With all due respect Eric Fairfield does a pretty good imitation of George W. Bush there. You know, Bush has run a totally incompetent administration that Republicans will be pointing to for years as proving that government can’t do anything right.
How about
0.40 in lower payroll taxes
0.40 in infrastructure
0.20 in R&D
or some such. Never put someone in charge of something they believe can’t work.
Eli,
You had fun with the ad hominem attack.
My point, apparently not well presented, is that tax dollars routinely vanish into new and larger government. They do not come back, as you suggest, directly to companies before the government takes a large cut. Thus a dollar in taxes is worth $0.10 in direct investment. How do you get your dollar back in investment once you give it to the government? To me, you have broken down the $0.10 in rebates not the original $1.00 in taxes.
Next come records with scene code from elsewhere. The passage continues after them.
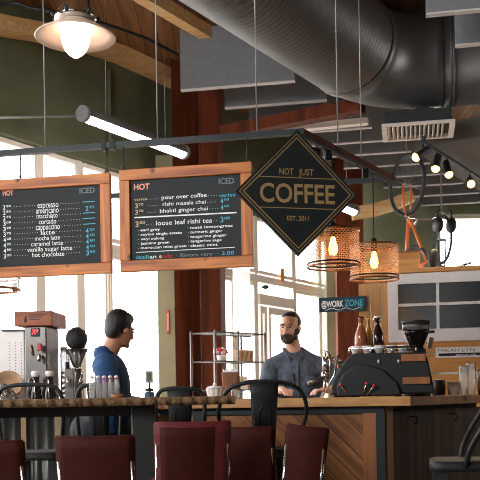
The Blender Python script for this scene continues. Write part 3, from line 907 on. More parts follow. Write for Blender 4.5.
# ------------------------------------------------------------------ corrugated service counter on the left
LT = 1.03
lc1 = at(152, 400, 6.36); lc1.z = 0
SX = Vector((1, 0, 0)); SN = Vector((0, 1, 0))
lc0 = along(lc1, SX, -60)
sc = thing('service_counter', 'service counter with corrugated metal front behind the long table', 'counter', (0, 0, 0))
poly(MB(), [lc0, lc1, lc1 + SN * .75, lc0 + SN * .75], LT - .05, LT).build('countertop', M['table'], sc)
d = SX; n = SN; rows = []
base = lc0 + SN * .05; L = (lc1 - lc0).length - .03
cnt = int(L / .075); pr = []
for i in range(cnt * 6 + 1):
    x_ = L * i / (cnt * 6); yy = .012 * math.sin(2 * math.pi * i / 6); pr.append(base + d * x_ + n * yy)
mb = MB(); mb.sheet([[Vector((p.x, p.y, 0)) for p in pr], [Vector((p.x, p.y, LT - .051)) for p in pr]], .003)
mb.build('corrugated_front', M['corrugated'], sc)
for px, w in ((25.5, 5), (59.5, 6), (-15, 6)):
    q = along(lc0 + SN * .02, SX, px); ww = w * q.y / F / 2
    mb = MB(); along_panel(mb, q - SX * ww, q + SX * ww, .014, 0, LT - .051, -.0)
    mb.build('batten', M['batten'], sc)
mb = MB(); q = along(lc0 + SN * .03, SX, 9); q.z = at(9, 440, q.y).z
n_ = -SN; mb.tube([q, q + n_ * .05, q + n_ * .06 + Vector((0, 0, -.03)), q + n_ * .04 + Vector((0, 0, -.045))], .008, 6); mb.build('bag_hook', M['black_steel'], sc)

# ------------------------------------------------------------------ long live-edge table
TT = 1.085
ta = at(-40, 400, 4.62); tb = at(235.5, 400, 4.85); ta.z = tb.z = 0
td = (tb - ta).normalized(); tn = Vector((-td.y, td.x, 0))
tbl = thing('live_edge_table', 'long rough edged wooden high table in front of the counters', 'table', (0, 0, 0))
poly(MB(), [ta + tn * .012, tb + tn * .012, tb + tn * .52, ta + tn * .52], TT - .042, TT).build('table_top', M['table'], tbl)
rows = [[], [], [], [], []]
NN = 150; L = (tb - ta).length
for i in range(NN + 1):
    p = ta + td * (L * i / NN); w = .006 * math.sin(i * .9) + random.uniform(-.005, .005)
    for j, (o_, z) in enumerate(((.03, TT + .0012), (-.002, TT - .003), (-.01, TT - .02), (-.004, TT - .04), (.03, TT - .0435))):
        q = p + tn * (o_ + (w if j in (1, 2, 3) else 0)); rows[j].append((q.x, q.y, z + (random.uniform(-.002, .002) if j in (1, 3) else 0)))
MB().sheet(rows).build('live_edge', M['bark'], tbl)
for px in (146.5, -12):
    q = along(ta + tn * .1, td, px); w = 11.5 * q.y / F
    mb = MB(); mb.prism([(q + td * a + tn * b).to_2d()[:] for a, b in ((-w, 0), (w, 0), (w, .1), (-w, .1))], 0, TT - .042, fx)
    mb.build('leg', M['table_leg'], tbl, bevel=.004)
mb = MB(); q0, q1 = along(ta + tn * .3, td, -20), along(ta + tn * .3, td, 150)
along_panel(mb, q0, q1, .05, TT - .1, TT - .043); mb.build('apron', M['table_leg'], tbl)

# ------------------------------------------------------------------ metal stools with hoop backs
def stool(label, loc, yaw, splat=True, hw=None, ht=.412):
    r = thing('metal_bar_stool', label, 'bar stool', loc, yaw, 'black metal bar stools with hoop backs')
    S = .76; w = .175
    def rr(w, rad, n=4):
        o = []
        for cx, cy, a0 in ((w - rad, w - rad, 0), (-w + rad, w - rad, 90), (-w + rad, -w + rad, 180), (w - rad, -w + rad, 270)):
            for i in range(n + 1): a = R(a0 + 90 * i / n); o.append((cx + rad * math.cos(a), cy + rad * math.sin(a)))
        return o
    mb = MB(); P = [rr(w - .012, .05), rr(w, .06), rr(w + .004, .06), rr(w + .002, .06)]; Z = [S, S - .006, S - .03, S - .05]
    n = len(P[0]); vs = [(a, b, z) for p, z in zip(P, Z) for a, b in p]
    mb.add(vs, [(i * n + j, i * n + (j + 1) % n, (i + 1) * n + (j + 1) % n, (i + 1) * n + j) for i in range(3) for j in range(n)], True)
    mb.add([(a, b, S) for a, b in P[0]], [tuple(range(n))]); mb.add([(a, b, S - .05) for a, b in P[-1]], [tuple(range(n))[::-1]])
    mb.build('seat', M['black_steel'], r)
    for sx in (-1, 1):
        for sy in (-1, 1):
            mb = MB(); a = Vector((sx * .16, sy * .16, S - .04)); b = Vector((sx * .192, sy * .192, 0))
            x = Vector((sx, 0, 0)); y = Vector((0, sy, 0))
            for e, f in ((x, y), (y, x)):
                mb.add([a, a - e * .06, b - e * .03, b, a + f * -.006, a - e * .06 - f * .006, b - e * .03 - f * .006, b - f * .006], [(0, 1, 2, 3), (7, 6, 5, 4), (0, 4, 5, 1), (1, 5, 6, 2), (2, 6, 7, 3), (3, 7, 4, 0)])
            mb.build('leg', M['black_steel'], r)
    mb = MB(); h = .3; q = .175
    for a, b in (((-q, -q), (q, -q)), ((q, -q), (q, q)), ((q, q), (-q, q)), ((-q, q), (-q, -q))): mb.bar((a[0], a[1], h), (b[0], b[1], h), .008, .03)
    mb.build('foot_rail', M['black_steel'], r)
    # hoop: rises from the seat sides, sweeps back and up; back is at -y
    pts = []
    ctrl = [(.17, .02, S - .03), (.22, -.0, S + .06), (.268, -.06, S + .17), (.265, -.13, S + .28), (.21, -.185, S + .37), (.11, -.205, S + .405), (0, -.21, S + .412)]
    if hw: ctrl = [(hw * .85, -.165, S - .03), (hw * .95, -.175, S + .12), (hw, -.19, S + ht * .72), (hw * .86, -.2, S + ht * .93), (hw * .5, -.208, S + ht * .99), (0, -.21, S + ht)]
    full = ctrl + [(-a, b, c) for a, b, c in ctrl[:-1][::-1]]
    V = [Vector(p) for p in full]
    for i in range(len(V) - 1):
        p0, p1, p2, p3 = V[max(i - 1, 0)], V[i], V[i + 1], V[min(i + 2, len(V) - 1)]
        for t in (0, .25, .5, .75):
            pts.append(.5 * ((2 * p1) + (p2 - p0) * t + (2 * p0 - 5 * p1 + 4 * p2 - p3) * t * t + (3 * p1 - p0 - 3 * p2 + p3) * t ** 3))
    pts.append(V[-1])
    MB().tube(pts, .013, 8).build('hoop', M['black_steel'], r)
    if splat:
        mb = MB(); rows = []
        for i in range(7):
            t = i / 6; z = S - .02 + (ht + .013) * t; ww = .062 + .025 * t; yb = -.165 - .043 * t
            ww *= min(1, (hw or .2) / .17)
            rows.append([(ww * (j / 4 - 1), yb - .012 * (1 - (j / 4 - 1) ** 2), z) for j in range(9)])
        mb.sheet(rows, .006); sp = mb.build('splat', M['black_steel'], r)
        mb = MB(); ps = []
        for i in range(17):
            a = math.pi * i / 16; ps.append((.032 * math.cos(a), -.212, S + .22 + .04 * math.sin(a)))
        ps = [(.032, -.19, S + .03)] + ps + [(-.032, -.19, S + .03)]
        mb.tube(ps, .004, 6); mb.build('splat_groove', M['black_steel'], sp)
    return r
def fl(px, Y): p = at(px, 397, Y); return (p.x, p.y, 0)
stool('black metal bar stool with tall backrest before the diagonal boarded bar front', fl(261, 5.66), R(4))
stool('black metal bar stool behind the end of the long table, only its hoop showing', fl(181, 5.72), R(2), True, .15, .38)
stool('black metal bar stool under the man in the blue shirt', fl(102, 5.69), R(3), True, .135, .41)
stool('black metal bar stool at the left behind the dark growlers', fl(38, 5.68), R(-2), False, .2, .415)
stool('black metal bar stool at the lower right corner before the dark bar side', fl(466, 4.4), R(80), False)

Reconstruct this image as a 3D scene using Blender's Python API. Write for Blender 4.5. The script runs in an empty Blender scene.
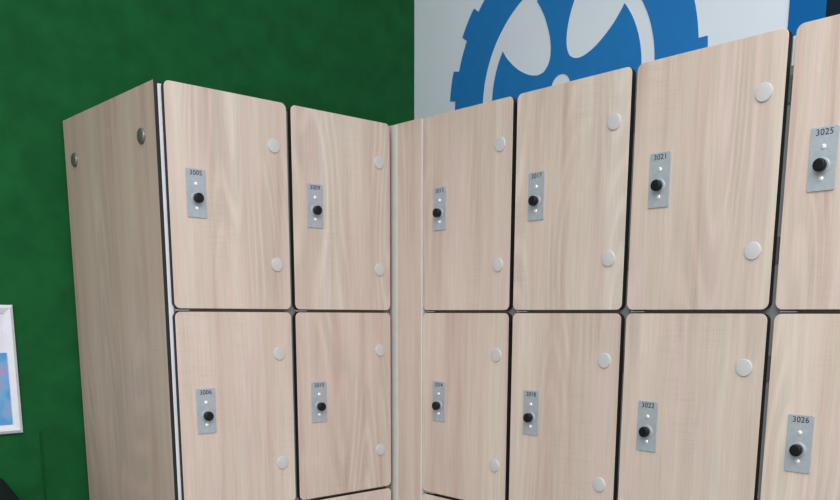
import bpy, bmesh, math, random
from mathutils import Vector, Matrix
C = bpy.context.scene.collection
PI = math.pi
random.seed(4)

# ------------------------------------------------------------------ sizes (metres)
W, G, S, H = 0.2877, 0.0119, 0.0070, 0.450     # door width, upright gap, row gap, door height
A0, B0 = 0.0164, 0.1060                        # first door edge on the left bank / right bank, from the corner
D = 0.530                                      # both walls stand this far behind the fronts
ZJ = 1.470                                     # joint between first and second row of doors, above the floor
PITCH = H + S
TOP = ZJ + S / 2 + H
UW = W + G                                     # width of one locker column
PL = 0.099                                     # plinth height
DT = 0.013                                     # door thickness

# ------------------------------------------------------------------ materials
def mat(name, col, rough=0.5, metal=0.0, spec=0.5, bump=None):
    m = bpy.data.materials.new(name); m.use_nodes = True
    nt = m.node_tree; b = nt.nodes['Principled BSDF']
    b.inputs['Base Color'].default_value = (*col, 1)
    b.inputs['Roughness'].default_value = rough
    b.inputs['Metallic'].default_value = metal
    b.inputs['Specular IOR Level'].default_value = spec
    # every material carries a faint procedural mottling
    amt, sc = bump or (0.04, 30)
    tc = nt.nodes.new('ShaderNodeTexCoord'); n = nt.nodes.new('ShaderNodeTexNoise')
    n.inputs['Scale'].default_value = sc; n.inputs['Detail'].default_value = 3
    nt.links.new(tc.outputs['Object'], n.inputs['Vector'])
    r = nt.nodes.new('ShaderNodeMapRange')
    r.inputs['From Min'].default_value = 0.3; r.inputs['From Max'].default_value = 0.7
    r.inputs['To Min'].default_value = 1 - amt; r.inputs['To Max'].default_value = 1 + amt
    nt.links.new(n.outputs['Fac'], r.inputs['Value'])
    mx = nt.nodes.new('ShaderNodeVectorMath'); mx.operation = 'SCALE'
    mx.inputs[0].default_value = col
    nt.links.new(r.outputs['Result'], mx.inputs['Scale'])
    nt.links.new(mx.outputs['Vector'], b.inputs['Base Color'])
    return m

def wood_mat(name, tint=(1, 1, 1)):
    m = bpy.data.materials.new(name); m.use_nodes = True
    nt = m.node_tree; N = nt.nodes; L = nt.links; b = N['Principled BSDF']
    b.inputs['Roughness'].default_value = 0.42; b.inputs['Specular IOR Level'].default_value = 0.35
    def math_(op, a, c):
        n = N.new('ShaderNodeMath'); n.operation = op
        for i, v in enumerate((a, c)):
            if isinstance(v, (int, float)): n.inputs[i].default_value = v
            else: L.new(v, n.inputs[i])
        return n.outputs[0]
    tc = N.new('ShaderNodeTexCoord'); oi = N.new('ShaderNodeObjectInfo')
    sp = N.new('ShaderNodeSeparateXYZ'); L.new(tc.outputs['Object'], sp.inputs[0])
    lo = N.new('ShaderNodeSeparateXYZ'); L.new(oi.outputs['Location'], lo.inputs[0])
    k = math_('ADD', math_('MULTIPLY', lo.outputs[0], 7.31), math_('ADD', math_('MULTIPLY', lo.outputs[1], 4.17), math_('MULTIPLY', lo.outputs[2], 3.73)))
    u = math_('ADD', sp.outputs[0], sp.outputs[1]); v = sp.outputs[2]
    def coord(su, sv, sk):
        c = N.new('ShaderNodeCombineXYZ')
        L.new(math_('MULTIPLY', u, su), c.inputs[0]); L.new(math_('MULTIPLY', v, sv), c.inputs[1]); L.new(math_('MULTIPLY', k, sk), c.inputs[2])
        return c.outputs[0]
    def noise(vec, detail=2, rough=0.5, dist=0):
        n = N.new('ShaderNodeTexNoise'); n.inputs['Scale'].default_value = 1
        n.inputs['Detail'].default_value = detail; n.inputs['Roughness'].default_value = rough; n.inputs['Distortion'].default_value = dist
        L.new(vec, n.inputs['Vector']); return n.outputs['Fac']
    def rng(x, a, c, p, q):
        n = N.new('ShaderNodeMapRange')
        for i, t in zip(('From Min', 'From Max', 'To Min', 'To Max'), (a, c, p, q)): n.inputs[i].default_value = t
        L.new(x, n.inputs['Value']); return n.outputs[0]
    band = noise(coord(17, 0.7, 3.0), 3, 0.62)
    ramp = N.new('ShaderNodeValToRGB'); L.new(band, ramp.inputs[0])
    e = ramp.color_ramp.elements
    e[0].position = 0.28; e[0].color = (0.470, 0.360, 0.305, 1)
    e[1].position = 0.74; e[1].color = (0.665, 0.590, 0.535, 1)
    for p_, c_ in ((0.40, (0.575, 0.455, 0.400, 1)), (0.46, (0.580, 0.500, 0.420, 1)), (0.52, (0.620, 0.500, 0.455, 1)), (0.60, (0.620, 0.545, 0.460, 1))):
        q = e.new(p_); q.color = c_
    # cathedral figure: contour lines of a stretched noise field
    fld = noise(coord(6.5, 0.85, 2.0), 1, 0.4, 0.2)
    ring = rng(math_('SINE', math_('MULTIPLY', fld, 125), 0), -0.2, 1.0, -1.0, 0.4)
    mask = rng(noise(coord(9, 1.6, 5.0), 1), 0.47, 0.62, 0, 1)
    fib = noise(coord(330, 9, 1.0), 3, 0.65)
    pore = rng(noise(coord(170, 5, 8.0), 2, 0.6), 0.60, 0.72, 0, 1)
    saw = noise(coord(14, 260, 6.0), 2, 0.6)
    sawm = rng(noise(coord(8, 2.5, 9.0), 1), 0.52, 0.66, 0, 1)
    f = math_('ADD', 1.0, math_('MULTIPLY', math_('MULTIPLY', ring, mask), 0.085))
    f = math_('ADD', f, rng(fib, 0.3, 0.7, -0.07, 0.07))
    f = math_('SUBTRACT', f, math_('MULTIPLY', pore, 0.055))
    f = math_('SUBTRACT', f, math_('MULTIPLY', math_('MULTIPLY', rng(saw, 0.5, 0.65, 0, 1), sawm), 0.06))
    f = math_('ADD', f, rng(noise(coord(4, 2, 11.0), 1), 0.3, 0.7, -0.04, 0.04))
    sc = N.new('ShaderNodeVectorMath'); sc.operation = 'SCALE'
    L.new(ramp.outputs[0], sc.inputs[0]); L.new(f, sc.inputs['Scale'])
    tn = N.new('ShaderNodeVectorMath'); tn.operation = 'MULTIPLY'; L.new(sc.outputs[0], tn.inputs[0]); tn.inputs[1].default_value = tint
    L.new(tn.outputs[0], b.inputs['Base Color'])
    bp = N.new('ShaderNodeBump'); bp.inputs['Strength'].default_value = 0.06; bp.inputs['Distance'].default_value = 0.001
    L.new(fib, bp.inputs['Height']); L.new(bp.outputs[0], b.inputs['Normal'])
    return m

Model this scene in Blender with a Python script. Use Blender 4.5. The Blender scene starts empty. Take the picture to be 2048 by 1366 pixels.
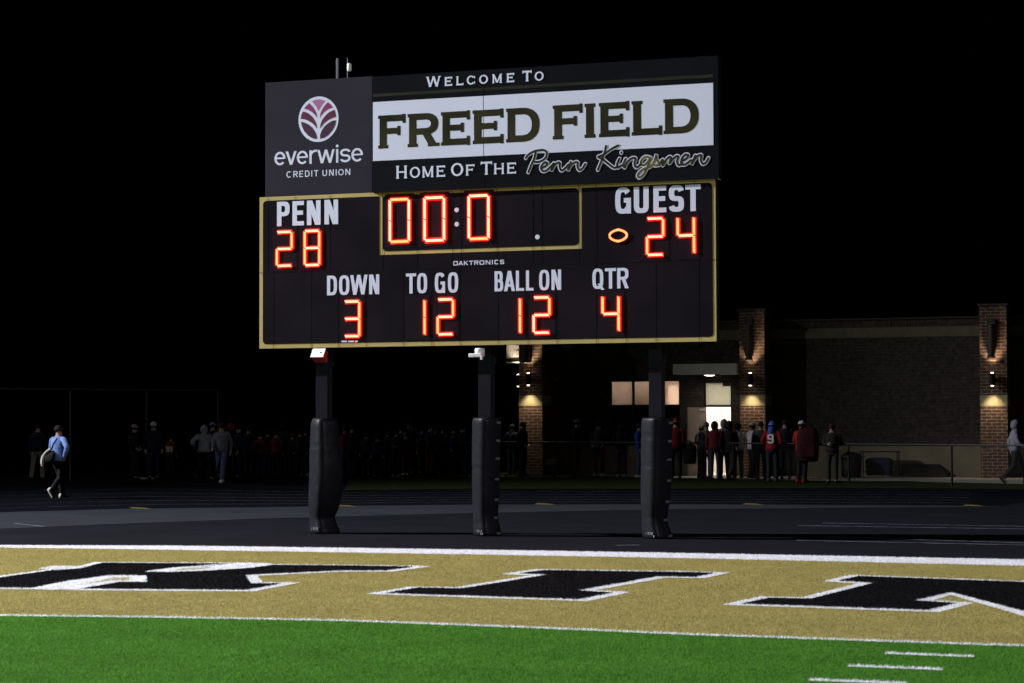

As to comparing me to W., you might consider learning who I am before you say such things.
I understand Eric pessimism and Eli’s optimism, but i think a 100% rebate (per CAPITA over 18) is possible. Everyone knows how to divide $lots/people to get THEIR share and a check that comes out short would NOT be popular.
That said, the gov’t shouda put a tax in that rises as crude prices fall. Too late now, but not for the future.
Sorry Eric, that was not an attack on you, but on the incredibly corrosive “government bad” troph which has caused huge damage. It is simply unreasonable to think that anyone who holds to it will ever make government work, and New Orleans is a real example of where government has to work.
One of the worst things has been that those in favor of drowning the government in a bathtub have not been challenged in recent years. I hope that they will be challenged more frequently. If they don’t like it, well, that is their problem
OTOH, yes, there probably will be some friction in the system as Dave points out, but now is a good time to start with oil prices so low because of how unregulated free enterprise has ruined the economy.
Two things for Dave and Eli.
Friends and i have been trying to track back and assign blame for the current financial and housing mess.
Democrats and Republicans all have a share of the blame.
For instance, the mess at Freddie Mac and Fannie Mae goes back a long time, mostly with the support of House republicans who appear to have thought “Housing owning good.” without having the second thought “What if they can’t pay the mortgage?”
As to Wall Street, the people who set up the rules so that the greedy on Wall Street could profit handsomely appear, again, to be congress. Even Obama had major contributions from the financial industry and tort lawyers.
On renewable energy, I have a simple plan. I have a small company. We are making good new products. These products will provide electricity more cheaply and with a smaller carbon footprint than existing products do.
I figure that if we make good products and sell them at a good value, without the need for government subsidies, then we will do fine. We should make a lot of money. We plan to use this money to do other good things.